O Deputado Paulo Rubem Santiago (PDT/PE) também denunciou os mais de R$ 400 bilhões de “Operações de Mercado Aberto”, mostrando que elas não possuem respaldo legal, sendo inconstitucionais. Concordou com Passarinho em convidar as procuradoras Quixadá e Branquinho para Audiência desta CPI, e discordou de Armínio Fraga, mostrando que o verdadeiro déficit do país não é o da Previdência, mas sim, da Política Monetária, que exige pagamentos de mais de R$ 100 bilhões de juros da dívida. Denunciou também que a DRU (Desvinculação das Receitas da União) retira da Seguridade Social dezenas de bilhões de reais por ano, para permitir o cumprimento das metas de superávit primário.
Em seus comentários finais, Passarinho destacou o gráfico que mostra o Orçamento Geral da União de 2008, segundo o qual mais de 30% dos recursos são destinados para juros e amortizações da dívida, mesmo sem contar o refinanciamento, ou seja, a “rolagem”, que significa o pagamento de amortizações por meio da emissão de novos títulos. Enquanto isso, a educação recebe menos de 3% e a saúde menos de 5%.

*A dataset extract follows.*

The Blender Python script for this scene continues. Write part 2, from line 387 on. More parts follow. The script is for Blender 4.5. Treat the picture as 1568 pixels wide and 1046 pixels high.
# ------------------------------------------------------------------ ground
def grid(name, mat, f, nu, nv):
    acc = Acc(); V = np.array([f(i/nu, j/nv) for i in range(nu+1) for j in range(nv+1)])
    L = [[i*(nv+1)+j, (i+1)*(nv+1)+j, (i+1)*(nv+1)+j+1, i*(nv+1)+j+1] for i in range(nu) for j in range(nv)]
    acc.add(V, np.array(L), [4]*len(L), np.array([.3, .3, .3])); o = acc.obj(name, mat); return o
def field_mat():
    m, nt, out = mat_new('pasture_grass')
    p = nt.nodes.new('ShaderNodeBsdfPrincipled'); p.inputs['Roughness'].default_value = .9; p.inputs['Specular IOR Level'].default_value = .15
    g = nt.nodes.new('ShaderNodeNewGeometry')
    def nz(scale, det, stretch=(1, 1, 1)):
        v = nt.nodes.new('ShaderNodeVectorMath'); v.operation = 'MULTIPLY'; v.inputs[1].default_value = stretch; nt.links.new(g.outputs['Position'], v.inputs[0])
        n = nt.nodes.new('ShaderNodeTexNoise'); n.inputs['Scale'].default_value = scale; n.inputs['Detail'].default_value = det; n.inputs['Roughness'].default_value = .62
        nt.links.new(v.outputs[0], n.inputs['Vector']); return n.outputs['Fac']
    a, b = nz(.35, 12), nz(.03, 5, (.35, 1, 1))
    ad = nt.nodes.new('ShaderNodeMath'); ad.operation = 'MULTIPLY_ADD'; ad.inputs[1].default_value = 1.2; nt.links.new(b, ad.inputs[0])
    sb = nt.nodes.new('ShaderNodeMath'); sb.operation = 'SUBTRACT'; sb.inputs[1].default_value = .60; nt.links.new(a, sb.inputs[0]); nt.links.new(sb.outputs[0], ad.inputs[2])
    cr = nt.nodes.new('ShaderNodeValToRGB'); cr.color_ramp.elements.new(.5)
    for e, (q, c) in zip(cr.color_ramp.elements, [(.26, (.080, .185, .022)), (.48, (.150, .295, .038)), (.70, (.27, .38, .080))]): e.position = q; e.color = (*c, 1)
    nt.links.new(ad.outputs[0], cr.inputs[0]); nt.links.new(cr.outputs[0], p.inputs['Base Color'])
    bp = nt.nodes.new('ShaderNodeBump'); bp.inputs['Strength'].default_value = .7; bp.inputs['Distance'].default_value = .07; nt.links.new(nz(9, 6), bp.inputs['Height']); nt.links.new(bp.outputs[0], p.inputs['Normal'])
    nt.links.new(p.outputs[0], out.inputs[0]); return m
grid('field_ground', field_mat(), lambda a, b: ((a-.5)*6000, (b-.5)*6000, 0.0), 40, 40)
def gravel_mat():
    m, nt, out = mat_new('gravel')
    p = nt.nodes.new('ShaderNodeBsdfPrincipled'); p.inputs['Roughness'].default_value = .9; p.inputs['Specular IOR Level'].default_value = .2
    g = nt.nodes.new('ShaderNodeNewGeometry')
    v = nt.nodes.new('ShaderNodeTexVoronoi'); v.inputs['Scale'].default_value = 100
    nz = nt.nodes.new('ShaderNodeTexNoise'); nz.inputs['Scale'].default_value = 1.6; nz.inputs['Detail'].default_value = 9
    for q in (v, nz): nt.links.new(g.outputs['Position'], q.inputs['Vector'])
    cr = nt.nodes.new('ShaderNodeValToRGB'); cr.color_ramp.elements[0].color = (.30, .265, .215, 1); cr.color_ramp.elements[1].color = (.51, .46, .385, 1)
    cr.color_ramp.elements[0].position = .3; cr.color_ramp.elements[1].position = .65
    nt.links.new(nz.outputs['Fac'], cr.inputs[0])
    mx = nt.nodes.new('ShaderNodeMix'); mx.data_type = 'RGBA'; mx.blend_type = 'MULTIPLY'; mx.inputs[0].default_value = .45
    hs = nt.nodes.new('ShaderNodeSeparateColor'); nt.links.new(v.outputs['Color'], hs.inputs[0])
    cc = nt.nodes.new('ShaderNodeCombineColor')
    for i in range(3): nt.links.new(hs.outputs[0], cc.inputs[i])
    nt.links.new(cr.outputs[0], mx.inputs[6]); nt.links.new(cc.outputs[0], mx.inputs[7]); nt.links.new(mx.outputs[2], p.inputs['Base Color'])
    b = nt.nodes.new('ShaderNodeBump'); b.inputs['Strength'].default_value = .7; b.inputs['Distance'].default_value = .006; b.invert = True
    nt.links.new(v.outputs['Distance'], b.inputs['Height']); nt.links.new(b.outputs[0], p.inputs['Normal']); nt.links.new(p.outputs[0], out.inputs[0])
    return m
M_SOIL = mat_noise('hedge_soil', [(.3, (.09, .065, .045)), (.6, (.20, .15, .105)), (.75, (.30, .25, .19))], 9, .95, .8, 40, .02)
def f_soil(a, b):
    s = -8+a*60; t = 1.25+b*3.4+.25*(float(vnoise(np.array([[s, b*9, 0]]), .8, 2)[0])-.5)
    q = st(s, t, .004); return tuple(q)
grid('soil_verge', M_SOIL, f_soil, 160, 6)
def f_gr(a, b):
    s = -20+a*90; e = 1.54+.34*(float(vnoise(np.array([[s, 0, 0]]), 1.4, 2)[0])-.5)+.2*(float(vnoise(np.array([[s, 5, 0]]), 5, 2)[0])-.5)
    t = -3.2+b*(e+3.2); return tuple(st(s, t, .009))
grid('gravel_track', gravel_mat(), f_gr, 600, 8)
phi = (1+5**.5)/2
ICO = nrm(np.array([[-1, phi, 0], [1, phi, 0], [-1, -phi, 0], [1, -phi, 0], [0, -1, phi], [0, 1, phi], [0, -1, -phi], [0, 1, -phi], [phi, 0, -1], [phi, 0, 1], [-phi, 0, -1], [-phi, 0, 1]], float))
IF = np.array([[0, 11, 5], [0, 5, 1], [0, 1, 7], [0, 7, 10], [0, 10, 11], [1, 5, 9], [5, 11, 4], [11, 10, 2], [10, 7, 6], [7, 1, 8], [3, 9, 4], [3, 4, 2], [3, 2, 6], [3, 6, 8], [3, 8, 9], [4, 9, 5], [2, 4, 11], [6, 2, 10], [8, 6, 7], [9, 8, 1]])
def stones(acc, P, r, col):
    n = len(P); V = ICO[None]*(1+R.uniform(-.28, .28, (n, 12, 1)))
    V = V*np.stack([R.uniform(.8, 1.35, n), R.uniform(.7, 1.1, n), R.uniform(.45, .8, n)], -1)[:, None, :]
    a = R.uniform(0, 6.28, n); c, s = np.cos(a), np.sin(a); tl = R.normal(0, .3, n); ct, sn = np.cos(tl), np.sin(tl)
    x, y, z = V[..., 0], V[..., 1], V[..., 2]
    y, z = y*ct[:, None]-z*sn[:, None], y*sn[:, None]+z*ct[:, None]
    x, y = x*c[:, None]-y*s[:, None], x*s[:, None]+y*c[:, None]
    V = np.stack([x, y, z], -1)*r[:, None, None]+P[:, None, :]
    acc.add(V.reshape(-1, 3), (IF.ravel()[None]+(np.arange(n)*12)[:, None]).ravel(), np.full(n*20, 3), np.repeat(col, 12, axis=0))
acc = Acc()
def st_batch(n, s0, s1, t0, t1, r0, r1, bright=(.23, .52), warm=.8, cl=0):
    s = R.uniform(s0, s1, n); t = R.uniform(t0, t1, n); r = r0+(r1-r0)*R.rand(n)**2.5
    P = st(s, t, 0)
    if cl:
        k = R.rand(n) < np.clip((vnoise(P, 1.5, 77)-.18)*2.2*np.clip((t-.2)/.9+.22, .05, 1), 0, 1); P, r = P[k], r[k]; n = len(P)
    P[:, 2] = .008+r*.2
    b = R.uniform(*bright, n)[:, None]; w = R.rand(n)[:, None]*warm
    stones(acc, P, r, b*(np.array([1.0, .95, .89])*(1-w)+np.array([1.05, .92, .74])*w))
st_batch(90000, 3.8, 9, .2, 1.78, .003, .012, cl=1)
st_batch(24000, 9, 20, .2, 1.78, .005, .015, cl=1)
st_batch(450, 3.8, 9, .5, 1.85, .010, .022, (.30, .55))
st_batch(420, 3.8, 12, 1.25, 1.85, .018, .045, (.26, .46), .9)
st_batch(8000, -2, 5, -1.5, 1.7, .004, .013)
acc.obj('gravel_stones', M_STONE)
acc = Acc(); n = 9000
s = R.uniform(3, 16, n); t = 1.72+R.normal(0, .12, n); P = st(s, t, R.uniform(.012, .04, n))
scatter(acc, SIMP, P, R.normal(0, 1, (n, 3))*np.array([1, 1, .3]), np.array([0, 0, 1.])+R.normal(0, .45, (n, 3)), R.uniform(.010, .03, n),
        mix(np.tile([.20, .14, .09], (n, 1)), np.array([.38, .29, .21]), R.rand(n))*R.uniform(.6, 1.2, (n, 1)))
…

Fraga, respondendo às questões de Ivan Valente, afirmou que os contratos da renegociação da dívida de 1992 existem, e manifestou estranheza quanto ao fato de que o Banco Central não estaria localizando-os. Quanto à ilegalidade da dívida afirmou que havia divergência de entendimento pois o governo, naquele momento, não considerava que a dívida externa era ilegal, mesmo que as Comissões Parlamentares tivessem concluído o contrário. Afirmou que o Banco Central não violou nenhuma lei ao regular o fluxo de capitais, e que uma suspensão de pagamentos da dívida não seria recomendável. Por outro lado, reconheceu que as taxas de juros brasileiras estimulam o rentismo.
Próxima reunião
A CPI realizará dia 25 de novembro, às 14:30h, Audiência Pública com o Economista Dércio Garcia Munhoz, que já assessorou comissões parlamentares da dívida na década de 80 e tem criticado a atual política de endividamento.